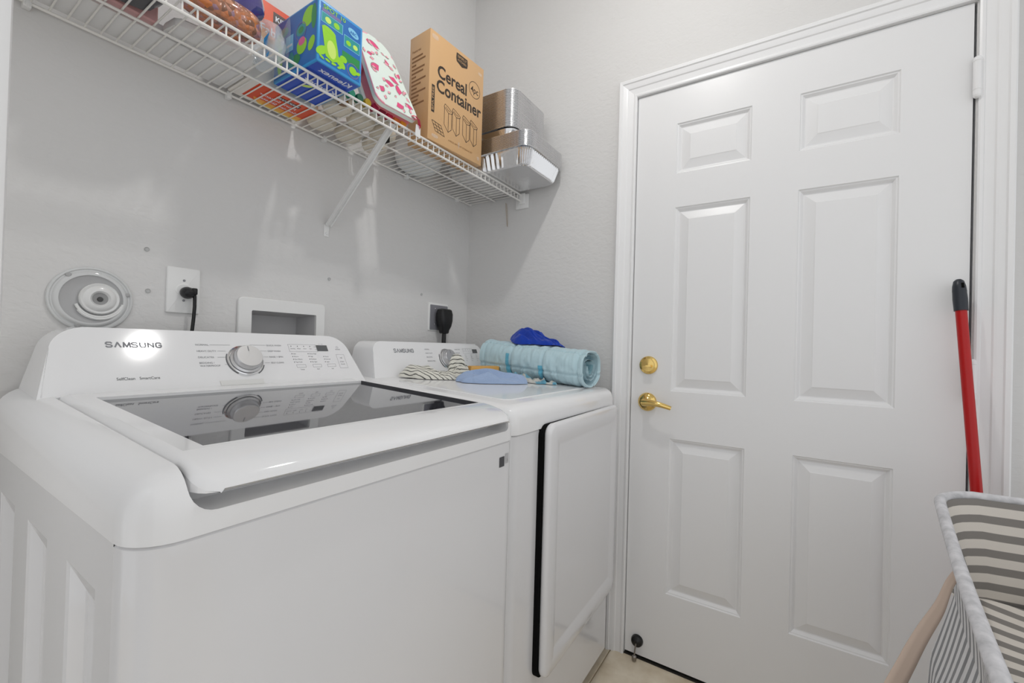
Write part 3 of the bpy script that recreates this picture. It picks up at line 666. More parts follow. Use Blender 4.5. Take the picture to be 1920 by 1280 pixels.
tag(obj('white_card_pack', m_, M['paper'], loc=(-1.15, -.18, D)), 'white card pack with a pale corner under the nut bag', 'pack')
nb = thing('nut_bag', (-1.165, -.225, D), 'bag of orange brown nuts with a purple top on the shelf', 'food bag')
M['nuts'] = mat('nut_mix', srgb(180, 120, 86), .3, coat=.5)
tc = nd(M['nuts'], 'ShaderNodeTexCoord'); vo = nd(M['nuts'], 'ShaderNodeTexVoronoi'); vo.inputs['Scale'].default_value = 92; M['nuts'].node_tree.links.new(tc.outputs['Object'], vo.inputs[0])
sp = nd(M['nuts'], 'ShaderNodeSeparateColor'); M['nuts'].node_tree.links.new(vo.outputs['Color'], sp.inputs[0])
ramp_color(M['nuts'], sp.outputs[0], [(.0, srgb(120, 84, 66)), (.35, srgb(190, 126, 92)), (.6, srgb(206, 120, 60)), (.8, srgb(150, 120, 140)), (1, srgb(214, 150, 112))])
bpn = nd(M['nuts'], 'ShaderNodeBump'); bpn.inputs['Strength'].default_value = .8; bpn.inputs['Distance'].default_value = .006; bpn.invert = True
M['nuts'].node_tree.links.new(vo.outputs['Distance'], bpn.inputs['Height']); M['nuts'].node_tree.links.new(bpn.outputs[0], bsdf(M['nuts']).inputs['Normal'])
obj('bag_body', pillow(-1.160, -.245, D+.017, .150, .085, .055, 3, .004), M['nuts'], nb)
M['purple'] = mat('purple_film', srgb(70, 62, 128), .12, coat=.8); 
obj('bag_top', pillow(-1.155, -.245, D+.064, .160, .080, .13, 9, .006, lean=(-.01, .02)), M['purple'], nb)
gb = thing('grey_bag', (-1.27, -.2, D), 'crumpled grey and lavender bag left of the nut bag', 'bag')
obj('bag_body', pillow(-1.296, -.205, D+.0, .085, .10, .14, 21, .010), M['slate'], gb)
m_ = MB(); m_.grid(lambda u, v: Vector((-1.340+.095*u, -.262-.006*math.sin(u*11+v*3)-.004*math.sin(v*9), D+.03+.12*v)), 12, 10); obj('label_film', m_, M['lavender'], gb)
tag(obj('red_pouch', pillow(-1.372, -.2, D, .055, .075, .12, 31, .006), M['redpk'], loc=(-1.372, -.2, D)), 'red pouch at the far left of the shelf', 'pouch')
m_ = MB(); m_.box(-1.44, -1.245, -.158, -.130, D, D+.10, .003, 1); po = obj('pink_box', m_, M['pinkpale'], loc=(-1.34, -.144, D)); tag(po, 'pale pink narrow box standing at the far left of the shelf', 'box')
cb = thing('clear_bag', (-1.075, -.2, D), 'crinkled clear plastic bag with blue print beside the tissue pack', 'plastic bag')
M['film'] = film('crinkled_film', (.86, .92, .97), .34, .1); bump(M['film'], 40, .5, .006, 2)
obj('bag_body', pillow(-1.052, -.222, D, .048, .110, .105, 41, .006, lean=(.004, .02)), M['film'], cb)
m_ = MB(); m_.grid(lambda u, v: Vector((-1.074+.020*u+.004*math.sin(v*8), -.256+.04*u-.006*math.sin(v*9+u*3), D+.002+.058*v)), 6, 8); obj('blue_print', m_, M['kblue'], cb)

# ================================================================== washer
WX0, WX1, WY0, WY1 = -1.437, -.746, -.765, -.072
wm = thing('washing_machine', (-1.09, -.42, 0), 'white top-load washing machine with a dark glass lid, left of the dryer', 'washer')
m_ = MB()   # cabinet: rounded front and right, flat left side with pressed recesses
zb, zt = .03, .9045; R_ = .045
path = []
path.append((WX0, WY1)); 
for k in range(9):
    a = math.pi+math.pi/2*k/8; path.append((WX0+R_+R_*math.cos(a), WY0+R_+R_*math.sin(a)))
for k in range(9):
    a = 1.5*math.pi+math.pi/2*k/8; path.append((WX1-R_+R_*math.cos(a), WY0+R_+R_*math.sin(a)))
path.append((WX1, WY1))
pts2 = path[1:]
zs_ = [zb, zt-.003, zt-.001]
inset = lambda p, d: (p[0]+(d if p[0] < WX0+.1 else -d if p[0] > WX1-.1 else 0), p[1]+(d if p[1] < WY0+.1 else 0))
m_.loft([[Vector((x, y, zb)) for x, y in pts2], [Vector((x, y, zt-.003)) for x, y in pts2], [Vector((*inset(p, .003), zt)) for p in pts2]], 0, True, closed=False)
m_.add([(WX1, WY1, zb), (WX0, WY1, zb), (WX0, WY1, zt), (WX1, WY1, zt)], [(0, 1, 2, 3)])
m_.add([(x, y, zb) for x, y in path], [tuple(range(len(path)))])
yF = WY0+R_
yb_ = [yF, -.668, -.560, -.468, -.358, -.27, -.16, WY1]; zb_ = [zb, .10, .842, zt]
for i in range(7):
    for j in range(3):
        q = [(WX0, yb_[i], zb_[j]), (WX0, yb_[i+1], zb_[j]), (WX0, yb_[i+1], zb_[j+1]), (WX0, yb_[i], zb_[j+1])]
        if j == 1 and i in (1, 3, 5): continue
        m_.add(q, [(3, 2, 1, 0)])
cab = obj('cabinet', m_, M['enamel'], wm)
for i in (1, 3, 5):
    m_ = MB(); y0, y1 = yb_[i+1], yb_[i]; a0, a1 = zb_[1], zb_[2]; rings = []
    for d, x, dt in ((0, 0, 0), (.006, .002, .006), (.022, .013, .032), (.026, .014, .037)):
        rings.append([Vector((WX0+x, y0-d if y0 < y1 else y0-d, a0+d)), Vector((WX0+x, y1+d, a0+d)), Vector((WX0+x, y1+d, a1-dt-.01*(d > 0))), Vector((WX0+x, y0-d, a1-dt))])
    # y0 is the rear (larger y), y1 the front
    for a, b in zip(rings[:-1], rings[1:]):
        for k in range(4): m_.add([a[k], a[(k+1) % 4], b[(k+1) % 4], b[k]], [(0, 1, 2, 3)], smooth=True)
    m_.add(rings[-1], [(0, 1, 2, 3)]); obj('side_recess', m_, M['enamel'], wm, angle=60)
for x, y in ((WX0+.06, WY0+.07), (WX1-.06, WY0+.07), (WX0+.06, WY1-.06), (WX1-.06, WY1-.06)):
    m_ = MB(); m_.lathe([(.022, 0), (.022, .012), (.012, .014), (.012, .032)], (x, y, 0), (0, 0, 1), 14); obj('foot', m_, M['black'], wm)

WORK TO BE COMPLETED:
Pictures are to be left out; repeat all the remaining data exactly.

SOLVED EXERCISE:
Write part 3 of the bpy script that recreates this picture. It picks up at line 666. More parts follow. Use Blender 4.5. Take the picture to be 1920 by 1280 pixels.
tag(obj('white_card_pack', m_, M['paper'], loc=(-1.15, -.18, D)), 'white card pack with a pale corner under the nut bag', 'pack')
nb = thing('nut_bag', (-1.165, -.225, D), 'bag of orange brown nuts with a purple top on the shelf', 'food bag')
M['nuts'] = mat('nut_mix', srgb(180, 120, 86), .3, coat=.5)
tc = nd(M['nuts'], 'ShaderNodeTexCoord'); vo = nd(M['nuts'], 'ShaderNodeTexVoronoi'); vo.inputs['Scale'].default_value = 92; M['nuts'].node_tree.links.new(tc.outputs['Object'], vo.inputs[0])
sp = nd(M['nuts'], 'ShaderNodeSeparateColor'); M['nuts'].node_tree.links.new(vo.outputs['Color'], sp.inputs[0])
ramp_color(M['nuts'], sp.outputs[0], [(.0, srgb(120, 84, 66)), (.35, srgb(190, 126, 92)), (.6, srgb(206, 120, 60)), (.8, srgb(150, 120, 140)), (1, srgb(214, 150, 112))])
bpn = nd(M['nuts'], 'ShaderNodeBump'); bpn.inputs['Strength'].default_value = .8; bpn.inputs['Distance'].default_value = .006; bpn.invert = True
M['nuts'].node_tree.links.new(vo.outputs['Distance'], bpn.inputs['Height']); M['nuts'].node_tree.links.new(bpn.outputs[0], bsdf(M['nuts']).inputs['Normal'])
obj('bag_body', pillow(-1.160, -.245, D+.017, .150, .085, .055, 3, .004), M['nuts'], nb)
M['purple'] = mat('purple_film', srgb(70, 62, 128), .12, coat=.8); 
obj('bag_top', pillow(-1.155, -.245, D+.064, .160, .080, .13, 9, .006, lean=(-.01, .02)), M['purple'], nb)
gb = thing('grey_bag', (-1.27, -.2, D), 'crumpled grey and lavender bag left of the nut bag', 'bag')
obj('bag_body', pillow(-1.296, -.205, D+.0, .085, .10, .14, 21, .010), M['slate'], gb)
m_ = MB(); m_.grid(lambda u, v: Vector((-1.340+.095*u, -.262-.006*math.sin(u*11+v*3)-.004*math.sin(v*9), D+.03+.12*v)), 12, 10); obj('label_film', m_, M['lavender'], gb)
tag(obj('red_pouch', pillow(-1.372, -.2, D, .055, .075, .12, 31, .006), M['redpk'], loc=(-1.372, -.2, D)), 'red pouch at the far left of the shelf', 'pouch')
m_ = MB(); m_.box(-1.44, -1.245, -.158, -.130, D, D+.10, .003, 1); po = obj('pink_box', m_, M['pinkpale'], loc=(-1.34, -.144, D)); tag(po, 'pale pink narrow box standing at the far left of the shelf', 'box')
cb = thing('clear_bag', (-1.075, -.2, D), 'crinkled clear plastic bag with blue print beside the tissue pack', 'plastic bag')
M['film'] = film('crinkled_film', (.86, .92, .97), .34, .1); bump(M['film'], 40, .5, .006, 2)
obj('bag_body', pillow(-1.052, -.222, D, .048, .110, .105, 41, .006, lean=(.004, .02)), M['film'], cb)
m_ = MB(); m_.grid(lambda u, v: Vector((-1.074+.020*u+.004*math.sin(v*8), -.256+.04*u-.006*math.sin(v*9+u*3), D+.002+.058*v)), 6, 8); obj('blue_print', m_, M['kblue'], cb)

# ================================================================== washer
WX0, WX1, WY0, WY1 = -1.437, -.746, -.765, -.072
wm = thing('washing_machine', (-1.09, -.42, 0), 'white top-load washing machine with a dark glass lid, left of the dryer', 'washer')
m_ = MB()   # cabinet: rounded front and right, flat left side with pressed recesses
zb, zt = .03, .9045; R_ = .045
path = []
path.append((WX0, WY1)); 
for k in range(9):
    a = math.pi+math.pi/2*k/8; path.append((WX0+R_+R_*math.cos(a), WY0+R_+R_*math.sin(a)))
for k in range(9):
    a = 1.5*math.pi+math.pi/2*k/8; path.append((WX1-R_+R_*math.cos(a), WY0+R_+R_*math.sin(a)))
path.append((WX1, WY1))
pts2 = path[1:]
zs_ = [zb, zt-.003, zt-.001]
inset = lambda p, d: (p[0]+(d if p[0] < WX0+.1 else -d if p[0] > WX1-.1 else 0), p[1]+(d if p[1] < WY0+.1 else 0))
m_.loft([[Vector((x, y, zb)) for x, y in pts2], [Vector((x, y, zt-.003)) for x, y in pts2], [Vector((*inset(p, .003), zt)) for p in pts2]], 0, True, closed=False)
m_.add([(WX1, WY1, zb), (WX0, WY1, zb), (WX0, WY1, zt), (WX1, WY1, zt)], [(0, 1, 2, 3)])
m_.add([(x, y, zb) for x, y in path], [tuple(range(len(path)))])
yF = WY0+R_
yb_ = [yF, -.668, -.560, -.468, -.358, -.27, -.16, WY1]; zb_ = [zb, .10, .842, zt]
for i in range(7):
    for j in range(3):
        q = [(WX0, yb_[i], zb_[j]), (WX0, yb_[i+1], zb_[j]), (WX0, yb_[i+1], zb_[j+1]), (WX0, yb_[i], zb_[j+1])]
        if j == 1 and i in (1, 3, 5): continue
        m_.add(q, [(3, 2, 1, 0)])
cab = obj('cabinet', m_, M['enamel'], wm)
for i in (1, 3, 5):
    m_ = MB(); y0, y1 = yb_[i+1], yb_[i]; a0, a1 = zb_[1], zb_[2]; rings = []
    for d, x, dt in ((0, 0, 0), (.006, .002, .006), (.022, .013, .032), (.026, .014, .037)):
        rings.append([Vector((WX0+x, y0-d if y0 < y1 else y0-d, a0+d)), Vector((WX0+x, y1+d, a0+d)), Vector((WX0+x, y1+d, a1-dt-.01*(d > 0))), Vector((WX0+x, y0-d, a1-dt))])
    # y0 is the rear (larger y), y1 the front
    for a, b in zip(rings[:-1], rings[1:]):
        for k in range(4): m_.add([a[k], a[(k+1) % 4], b[(k+1) % 4], b[k]], [(0, 1, 2, 3)], smooth=True)
    m_.add(rings[-1], [(0, 1, 2, 3)]); obj('side_recess', m_, M['enamel'], wm, angle=60)
for x, y in ((WX0+.06, WY0+.07), (WX1-.06, WY0+.07), (WX0+.06, WY1-.06), (WX1-.06, WY1-.06)):
    m_ = MB(); m_.lathe([(.022, 0), (.022, .012), (.012, .014), (.012, .032)], (x, y, 0), (0, 0, 1), 14); obj('foot', m_, M['black'], wm)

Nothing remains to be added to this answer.